REQUEST » Return the listing below verbatim. Pictures do not belong in the copy.

DATA SHOWN »

-----

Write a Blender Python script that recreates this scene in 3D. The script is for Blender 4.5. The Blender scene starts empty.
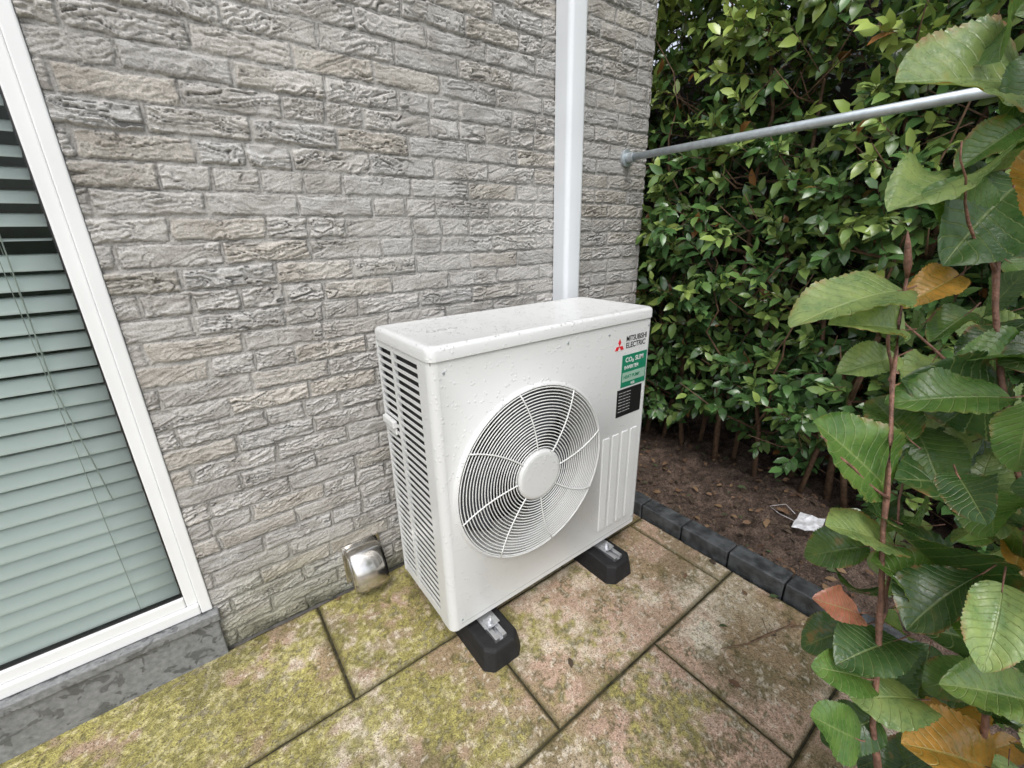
import bpy, math, numpy as np
from mathutils import Matrix, Vector
rng=np.random.default_rng(7)
scene=bpy.context.scene
col=scene.collection
# ------------------------------------------------------------ helpers
def empty(name,parent=None):
    o=bpy.data.objects.new(name,None);col.objects.link(o)
    if parent:o.parent=parent
    return o
def mesh(name,V,F,mat=None,parent=None,smooth=False,cols=None,luv=None):
    me=bpy.data.meshes.new(name)
    V=np.asarray(V,dtype=np.float64).reshape(-1,3)
    if isinstance(F,np.ndarray):
        k=F.shape[1];me.vertices.add(len(V));me.vertices.foreach_set('co',V.ravel())
        me.loops.add(F.size);me.polygons.add(len(F))
        me.loops.foreach_set('vertex_index',F.ravel().astype(np.int32))
        me.polygons.foreach_set('loop_start',np.arange(0,F.size,k,dtype=np.int32))
        me.polygons.foreach_set('loop_total',np.full(len(F),k,dtype=np.int32))
        me.update(calc_edges=True)
    else:
        me.from_pydata(V.tolist(),[],F);me.update()
    if smooth: me.polygons.foreach_set('use_smooth',np.ones(len(me.polygons),dtype=bool))
    if cols is not None:
        a=me.color_attributes.new('Col','FLOAT_COLOR','POINT')
        c=np.ones((len(V),4));c[:,:3]=cols;a.data.foreach_set('color',c.ravel())
    if luv is not None:
        a=me.attributes.new('luv','FLOAT_VECTOR','POINT');a.data.foreach_set('vector',np.asarray(luv,float).ravel())
    me.validate()
    o=bpy.data.objects.new(name,me);col.objects.link(o)
    if mat:me.materials.append(mat)
    if parent:o.parent=parent
    return o
class MB:
    def __init__(s):s.V=[];s.F=[];s.C=[]
    def add(s,V,F,c=None):
        b=len(s.V);s.V+= [tuple(v) for v in V];s.F+=[tuple(i+b for i in f) for f in F]
        if c is not None:s.C+=[c]*len(V)
    def box(s,x0,x1,y0,y1,z0,z1,c=None):
        s.add([(x0,y0,z0),(x1,y0,z0),(x1,y1,z0),(x0,y1,z0),(x0,y0,z1),(x1,y0,z1),(x1,y1,z1),(x0,y1,z1)],
              [(0,3,2,1),(4,5,6,7),(0,1,5,4),(1,2,6,5),(2,3,7,6),(3,0,4,7)],c)
    def tube(s,P,R,n=6,cap=True,c=None):
        P=[Vector(p) for p in P]
        if not hasattr(R,'__len__'):R=[R]*len(P)
        V=[];up=Vector((.31,.2,.93))
        for i,p in enumerate(P):
            d=(P[min(i+1,len(P)-1)]-P[max(i-1,0)]).normalized()
            a=d.cross(up)
            if a.length<.05:a=d.cross(Vector((1,0,0)))
            a.normalize();b=d.cross(a)
            for k in range(n):
                t=2*math.pi*k/n;V.append(p+(a*math.cos(t)+b*math.sin(t))*R[i])
        F=[]
        for i in range(len(P)-1):
            for k in range(n):
                F.append((i*n+k,i*n+(k+1)%n,(i+1)*n+(k+1)%n,(i+1)*n+k))
        if cap:F+=[tuple(range(n))[::-1],tuple(range((len(P)-1)*n,len(P)*n))]
        s.add(V,F,c)
    def build(s,name,mat=None,parent=None,smooth=False,bevel=0,seg=2,split=0):
        o=mesh(name,s.V,s.F,mat,parent,smooth,cols=np.array(s.C) if s.C else None)
        if bevel:
            m=o.modifiers.new('b','BEVEL');m.width=bevel;m.segments=seg;m.limit_method='ANGLE';m.angle_limit=math.radians(35)
        if split:
            e=o.modifiers.new('e','EDGE_SPLIT');e.split_angle=math.radians(split)
        return o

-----

OUTPUT OF THE TASK »
Write a Blender Python script that recreates this scene in 3D. The script is for Blender 4.5. The Blender scene starts empty.
import bpy, math, numpy as np
from mathutils import Matrix, Vector
rng=np.random.default_rng(7)
scene=bpy.context.scene
col=scene.collection
# ------------------------------------------------------------ helpers
def empty(name,parent=None):
    o=bpy.data.objects.new(name,None);col.objects.link(o)
    if parent:o.parent=parent
    return o
def mesh(name,V,F,mat=None,parent=None,smooth=False,cols=None,luv=None):
    me=bpy.data.meshes.new(name)
    V=np.asarray(V,dtype=np.float64).reshape(-1,3)
    if isinstance(F,np.ndarray):
        k=F.shape[1];me.vertices.add(len(V));me.vertices.foreach_set('co',V.ravel())
        me.loops.add(F.size);me.polygons.add(len(F))
        me.loops.foreach_set('vertex_index',F.ravel().astype(np.int32))
        me.polygons.foreach_set('loop_start',np.arange(0,F.size,k,dtype=np.int32))
        me.polygons.foreach_set('loop_total',np.full(len(F),k,dtype=np.int32))
        me.update(calc_edges=True)
    else:
        me.from_pydata(V.tolist(),[],F);me.update()
    if smooth: me.polygons.foreach_set('use_smooth',np.ones(len(me.polygons),dtype=bool))
    if cols is not None:
        a=me.color_attributes.new('Col','FLOAT_COLOR','POINT')
        c=np.ones((len(V),4));c[:,:3]=cols;a.data.foreach_set('color',c.ravel())
    if luv is not None:
        a=me.attributes.new('luv','FLOAT_VECTOR','POINT');a.data.foreach_set('vector',np.asarray(luv,float).ravel())
    me.validate()
    o=bpy.data.objects.new(name,me);col.objects.link(o)
    if mat:me.materials.append(mat)
    if parent:o.parent=parent
    return o
class MB:
    def __init__(s):s.V=[];s.F=[];s.C=[]
    def add(s,V,F,c=None):
        b=len(s.V);s.V+= [tuple(v) for v in V];s.F+=[tuple(i+b for i in f) for f in F]
        if c is not None:s.C+=[c]*len(V)
    def box(s,x0,x1,y0,y1,z0,z1,c=None):
        s.add([(x0,y0,z0),(x1,y0,z0),(x1,y1,z0),(x0,y1,z0),(x0,y0,z1),(x1,y0,z1),(x1,y1,z1),(x0,y1,z1)],
              [(0,3,2,1),(4,5,6,7),(0,1,5,4),(1,2,6,5),(2,3,7,6),(3,0,4,7)],c)
    def tube(s,P,R,n=6,cap=True,c=None):
        P=[Vector(p) for p in P]
        if not hasattr(R,'__len__'):R=[R]*len(P)
        V=[];up=Vector((.31,.2,.93))
        for i,p in enumerate(P):
            d=(P[min(i+1,len(P)-1)]-P[max(i-1,0)]).normalized()
            a=d.cross(up)
            if a.length<.05:a=d.cross(Vector((1,0,0)))
            a.normalize();b=d.cross(a)
            for k in range(n):
                t=2*math.pi*k/n;V.append(p+(a*math.cos(t)+b*math.sin(t))*R[i])
        F=[]
        for i in range(len(P)-1):
            for k in range(n):
                F.append((i*n+k,i*n+(k+1)%n,(i+1)*n+(k+1)%n,(i+1)*n+k))
        if cap:F+=[tuple(range(n))[::-1],tuple(range((len(P)-1)*n,len(P)*n))]
        s.add(V,F,c)
    def build(s,name,mat=None,parent=None,smooth=False,bevel=0,seg=2,split=0):
        o=mesh(name,s.V,s.F,mat,parent,smooth,cols=np.array(s.C) if s.C else None)
        if bevel:
            m=o.modifiers.new('b','BEVEL');m.width=bevel;m.segments=seg;m.limit_method='ANGLE';m.angle_limit=math.radians(35)
        if split:
            e=o.modifiers.new('e','EDGE_SPLIT');e.split_angle=math.radians(split)
        return o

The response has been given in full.